Around 1,000 people gathered in Geneva Tuesday for a UN conference on how to get companies to make respect for human rights a natural part of their business practices.

“Responsible business means acting with respect for human rights,” United Nations High Commissioner for Human Rights Navi Pillay told the gathering.

The two-day UN Forum on Business and Human Rights, gathered participants from 85 countries, 170 civil society groups and 150 businesses — including giants like Coca Cola, Microsoft and Ikea — to discuss the sticky issue of companies’ responsibility to protect human rights.

The discussions, which will wrap up Wednesday, will not lead to any binding decisions, but are aimed at pushing countries and companies to implement a UN list of “guiding principles” introduced last year.

In a world where some corporations have more clout than many countries, it is increasingly important that they support human rights, speakers said.

Governments both in the countries where companies are headquartered, as well as in the ones where they have their activities, must ensure business activities do not lead to rights abuses, said John Ruggie, who chaired the conference.

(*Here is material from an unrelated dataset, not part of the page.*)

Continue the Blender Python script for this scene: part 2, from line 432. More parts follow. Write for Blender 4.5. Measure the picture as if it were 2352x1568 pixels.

Debbie Stothard, the deputy head of the International Federation for Human Rights (FIDH), pointed out that in many developing countries people face violence and even death if they oppose lucrative business operations like mining and drilling projects.

Without naming the countries or companies involved, she cited several “very extreme cases where … people were shot down in broad daylight simply because they were working to address serious human rights violations linked to business activities.”

“We have moved from a situation where people saw human rights violations coming from men with guns to human rights violations coming from men with briefcases,” she told reporters.

US Assistant Secretary of State on Human Rights and Labour Michael Posner meanwhile stressed the need for clear “rules of the road” to help companies figure out how to act responsibly in terms of human rights.

He pointed out that when the Universal Declaration of Human Rights was signed in 1948 all the focus was on states’ responsibilities.

“Sixty-four years later the world looks very different. One of the differences is the enormous growth of private companies, multinational companies and others,” he told reporters.